Work required:
Find the line that contains "OT, cell=6, sm=1)". Repeat that line and all lines following it, exactly, through the end of the listing below.

::::

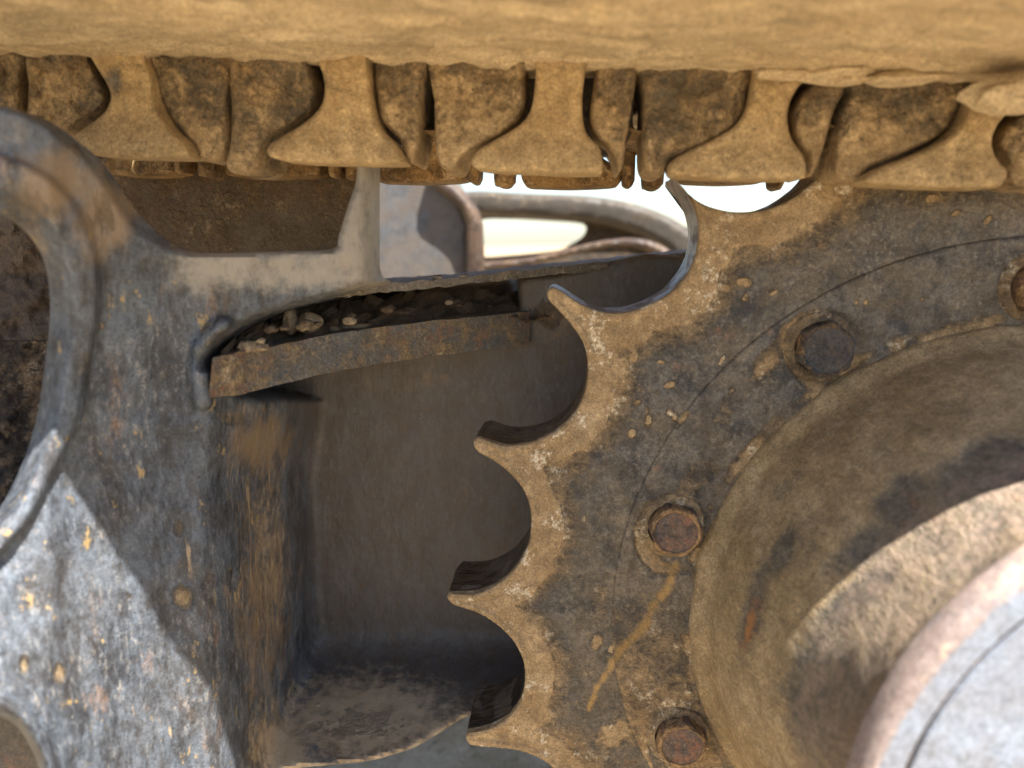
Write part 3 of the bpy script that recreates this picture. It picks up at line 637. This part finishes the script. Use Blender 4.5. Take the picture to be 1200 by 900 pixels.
for i, L in enumerate(links):
    pts = [q for k in ('Rb', 'anv', 'Lp') if L.get(k) for q in L[k]]
    cx = sum(p[0] for p in pts)/len(pts); E_ = empty('track_link', P(cx, 150, YL), L['lab'], 'track link', gname); LO.append(E_)
    if L.get('anv'):
        an = np.array(L['anv'], float); bot = an[:, 1].max()
        def mud_a_(px, py, d, bot=bot, cx=cx): return .10-.45*np.clip(1-np.hypot((px-cx+20)/16, (py-95)/22), 0, 1)*(1 if i in (1, 2, 5) else 0)
        slab('rail_face', shrink(L['anv'], 1.2), lambda px, py, bot=bot: YL-.006-.010*smooth01((py-(bot-55))/50), .034, M_LINK, E_, cell=2.5, bevel=.0045, brad=6, sm=3, mud=mud_a_, rough=.0018, rs=28, seed=i*3.)
    for k in ('Rb', 'Lp'):
        if L.get(k): slab('pin_boss', shrink(L[k], 1.6), (lambda px, py: YL+.006), .07, M_BLOCK, E_, cell=2.5, bevel=.009, brad=9, sm=3, rough=.0062, rs=38, seed=i*5.+(k == 'Rb'), mud=lambda px, py, d: .02+.10*np.clip((py-120)/60, 0, 1))
    if L.get('anv'):
        bx0 = min(p[0] for p in L['Rb'])+4; bx1 = max(p[0] for p in L['Lp'])-5; tb = max(p[1] for p in L['anv'])-22
        slab('backing_plate', [(bx0, 50), (bx1, 50), (bx1, tb-30), (bx1-14, tb), (bx0+14, tb), (bx0, tb-30)], YL+.052, .02, M_FDARK, E_, cell=5, sm=1)  # dark backing added behind the link so its gaps read as dark
# bushings between the two rows
for i, bx in enumerate([20, 255, 500, 748, 985]):
    c = P(bx+8, 120, YL+.05); 
    m_ = len(LO)
    V, Fc = [], []
    for k in range(28):
        a = 2*math.pi*k/28
        for yv in (YL+.03, YL+.24): V.append((c[0]+.03*math.cos(a), yv, c[2]+.03*math.sin(a)))
    for k in range(28): q = (k+1) % 28; Fc.append((2*k, 2*q, 2*q+1, 2*k+1))
    mesh_obj('bushing', V, Fc, M_FAR, LO[i])
# far row
YF = .93
far = [(122,205,205,[(211,195),(244,200)]),(263,378,207,[(392,200),(417,204)]),(434,549,213,[(556,207),(591,211)]),(613,729,219,[(737,211),(766,214)]),(800,905,214,[(912,214)])]
for i, (x0, x1, yb, nubs) in enumerate(far):
    E_ = empty('track_link', P((x0+x1)/2, 150, YF), ['far track link seen as a brown rail under the first near link','far track link under the second near link with a thin brown rail','far track link under the gap between second and third near links','far track link hanging lowest over the bright gap','far track link barely seen behind the top sprocket tooth'][i], 'track link', 'far row of track links behind the sprocket')
    poly = [(x0,yb-20),(x0,yb-6),(x0+6,yb-1),(x0+20,yb),((x0+x1)/2,yb+1),(x1-14,yb-1),(x1-3,yb-4),(x1,yb-12),(x1,yb-20),(x1-30,yb-45),(x1-34,yb-120),(x0+34,yb-120),(x0+30,yb-45)]
    slab('rail_face', poly, YF, .05, M_FAR, E_, cell=3, bevel=.006, brad=6, sm=3, rough=.002, rs=40, seed=i*2.)
    for j, (nx, ny) in enumerate(nubs):
        w_ = 12 if j else 7
        slab('lug', [(nx-w_,ny-60),(nx-w_,ny),(nx-w_*.7,ny+6),(nx-w_*.2,ny+8.5),(nx+w_*.4,ny+8),(nx+w_*.8,ny+3),(nx+w_,ny-5),(nx+w_,ny-60)], YF-.02, .03, M_FAR, E_, cell=2.5, bevel=.010, brad=9, sm=3, rough=.004, rs=60, seed=i+j*.3)

# ------------------------------------------------------------------ track shoes (seen from below)
pitch = .198; slope = -.0585
Zs = lambda X: .162+slope*(X+.053)
edgesX = [P(x, 80, YL)[0] for x in (-215, 24, 262, 503, 750, 1000, 1240, 1480)]
shoe_lab = ['track shoe plate beyond the left end of the row','mud-coated track shoe above the first full link from the left','mud-coated track shoe above the second full link','mud-coated track shoe above the third full link at the picture middle','mud-coated track shoe above the fourth full link','mud-coated track shoe above the right edge link','track shoe curling down beyond the right edge']
smudge = blobs([(930,26,60,9,.8),(1010,34,70,7,.6),(1160,42,40,8,.8),(1150,5,120,7,.6),(255,42,14,5,.6),(100,30,90,10,.3),(420,20,120,8,.25),(1175,75,40,16,.7)])
tint(M_SHOE, 'smudge', (.17, .14, .10), brk=(40, 1.6, .3, 1.1), amt=.75, st=(.4, 1, 1))
SUN_SLOTS = []                       # unseen slots added through the shoe plates so sun patches land on the far rails
for (px, py, hw) in ((148, 198, .017), (327, 198, .019)):
    q = P(px, py, .93); h_ = Zs(q[0])+.013-q[2]; SUN_SLOTS.append((q[0]+SUN_X/SUN_K*h_, q[1]-h_/SUN_K, hw))
for i in range(7):
    xa, xb = edgesX[i], edgesX[i+1]; nx, ny = 44, 90; V, Fc = [], []
    E_V = []
    for side in (0, 1):
        for a in range(nx+1):
            for b in range(ny+1):
                u = a/nx; X = xa-.004+(xb-xa+.008)*u; Yv = .475+.85*b/ny  # plates lengthened at the back, out of view, to shade the ground
                z = Zs(X)+.0008*(u-.5)+(.0 if side == 0 else .026)
                if side == 0:
                    z += .007*fbm((X*.35, Yv, 0), 14, 4, 1.) + .005*fbm((X*.6, Yv, 0), 55, 4, 2.)
                    z += .010*smooth01((.50-Yv)/.025)
                V.append((X, Yv, z))
    o_ = (nx+1)*(ny+1)
    for s_ in (0, 1):
        for a in range(nx):
            for b in range(ny):
                q = s_*o_+a*(ny+1)+b
                xm = xa-.004+(xb-xa+.008)*(a+.5)/nx; ym = .475+.85*(b+.5)/ny
                if any(abs(xm-hx) < hw and abs(ym-hy) < .018 for hx, hy, hw in SUN_SLOTS): continue
                Fc.append((q, q+ny+1, q+ny+2, q+1))
    for a in range(nx):
        for b in (0, ny): q = a*(ny+1)+b; Fc.append((q, q+ny+1, q+ny+1+o_, q+o_))
    for b in range(ny):
        for a in (0, nx): q = a*(ny+1)+b; Fc.append((q, q+1, q+1+o_, q+o_))
    SE = empty('track_shoe', ((xa+xb)/2, .82, Zs((xa+xb)/2)), shoe_lab[i], 'track shoe', 'row of track shoes above the links')
    Vn = np.array(V); q_ = Vn @ M; qx = 600+F*q_[:, 0]/q_[:, 2]; qy = 450+F*q_[:, 1]/q_[:, 2]
    mesh_obj('shoe_plate', V, Fc, M_SHOE, SE, sharp=60, attrs={'smudge': smudge(qx, qy)})
    for gx_ in (.15, .5, .85):      # grousers on the outer side
        X = xa+(xb-xa)*gx_; z = Zs(X)+.026; V = []
        for yv in (.48, 1.32):
            for dx, dz in ((-.012, 0), (-.006, .026), (.006, .026), (.012, 0)): V.append((X+dx, yv, z+dz))
        mesh_obj('grouser', V, [(0, 1, 2, 3), (4, 5, 6, 7), (0, 1, 5, 4), (1, 2, 6, 5), (2, 3, 7, 6), (3, 0, 4, 7)], M_SHOE, SE, smooth=False)
# mud lumps squeezed out where link tops meet the shoes
o = rock('mud_clod', 1192, 112, .66, .026, M_SHOE, 4.4, (1.6, 1.2, .62)); tag(o, 'rounded tan mud lump hanging under the shoe at the upper right corner', 'mud')
lumps = [(985,88,.70,.016,(2.4,1,.5)),(920,84,.70,.012,(2.2,1,.6)),(700,66,.70,.010,(3,1,.5)),(1060,92,.69,.014,(2.5,1,.45))]
for i, (px, py, Y, r, sq) in enumerate(lumps):
    tag(rock('mud_clod', px, py, Y, r, M_SHOE, i*1.7+.3, sq), ['flattened mud lump at the joint right of the fourth link neck','mud lump on the neck of the fourth full link','thin mud lump above the neck of the third full link','mud lump above the boss of the right edge link'][i], 'mud', 'mud lumps under the shoes')

# ------------------------------------------------------------------ beyond the opening
Yq = 2.4
OT = empty('opposite_track', P(660, 300, Yq), 'blurred far side track band arching over a dark interior', 'track')
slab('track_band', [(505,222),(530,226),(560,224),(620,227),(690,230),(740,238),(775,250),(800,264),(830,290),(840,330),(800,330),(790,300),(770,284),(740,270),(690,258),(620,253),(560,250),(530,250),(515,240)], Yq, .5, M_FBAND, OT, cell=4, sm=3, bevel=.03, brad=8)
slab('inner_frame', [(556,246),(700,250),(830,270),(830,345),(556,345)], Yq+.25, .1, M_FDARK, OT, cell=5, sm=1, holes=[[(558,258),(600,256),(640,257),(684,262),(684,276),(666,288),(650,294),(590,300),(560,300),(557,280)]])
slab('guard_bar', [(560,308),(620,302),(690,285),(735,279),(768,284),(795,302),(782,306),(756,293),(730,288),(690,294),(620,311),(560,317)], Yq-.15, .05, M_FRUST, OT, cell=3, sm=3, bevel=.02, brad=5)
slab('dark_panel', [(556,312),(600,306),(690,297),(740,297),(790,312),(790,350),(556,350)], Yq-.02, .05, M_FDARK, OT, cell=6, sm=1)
GP = slab('car_body_panel', [(400,180),(530,205),(546,230),(552,350),(400,350)], 1.9, .08, M_GREY, None, cell=6, sm=1, bevel=.01, brad=5)
tag(GP, 'flat blue-grey machine panel seen through the opening by the lug', 'panel')
RP = slab('rusty_post', [(500,200),(530,215),(549,235),(562,262),(562,345),(546,345),(546,262),(530,235),(505,218)], 1.86, .08, M_FRUST, None, cell=3, sm=2, bevel=.01, brad=5)
tag(RP, 'rusty curved post at the right edge of the blue-grey panel', 'post')

# ------------------------------------------------------------------ ground
n = 60; V = []; Fc = []
xs = np.sign(np.linspace(-1, 1, n+1))*np.abs(np.linspace(-1, 1, n+1))**3*600
for a in range(n+1):
    for b in range(n+1):
        V.append((xs[a], xs[b], -1.12+.02*fbm((xs[a], xs[b], 0), 1.1)))
for a in range(n):
    for b in range(n): q = a*(n+1)+b; Fc.append((q, q+n+1, q+n+2, q+1))
tag(mesh_obj('ground', V, Fc, M_GRD), kind='structure')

::::

Correct response:
slab('dark_panel', [(556,312),(600,306),(690,297),(740,297),(790,312),(790,350),(556,350)], Yq-.02, .05, M_FDARK, OT, cell=6, sm=1)
GP = slab('car_body_panel', [(400,180),(530,205),(546,230),(552,350),(400,350)], 1.9, .08, M_GREY, None, cell=6, sm=1, bevel=.01, brad=5)
tag(GP, 'flat blue-grey machine panel seen through the opening by the lug', 'panel')
RP = slab('rusty_post', [(500,200),(530,215),(549,235),(562,262),(562,345),(546,345),(546,262),(530,235),(505,218)], 1.86, .08, M_FRUST, None, cell=3, sm=2, bevel=.01, brad=5)
tag(RP, 'rusty curved post at the right edge of the blue-grey panel', 'post')

# ------------------------------------------------------------------ ground
n = 60; V = []; Fc = []
xs = np.sign(np.linspace(-1, 1, n+1))*np.abs(np.linspace(-1, 1, n+1))**3*600
for a in range(n+1):
    for b in range(n+1):
        V.append((xs[a], xs[b], -1.12+.02*fbm((xs[a], xs[b], 0), 1.1)))
for a in range(n):
    for b in range(n): q = a*(n+1)+b; Fc.append((q, q+n+1, q+n+2, q+1))
tag(mesh_obj('ground', V, Fc, M_GRD), kind='structure')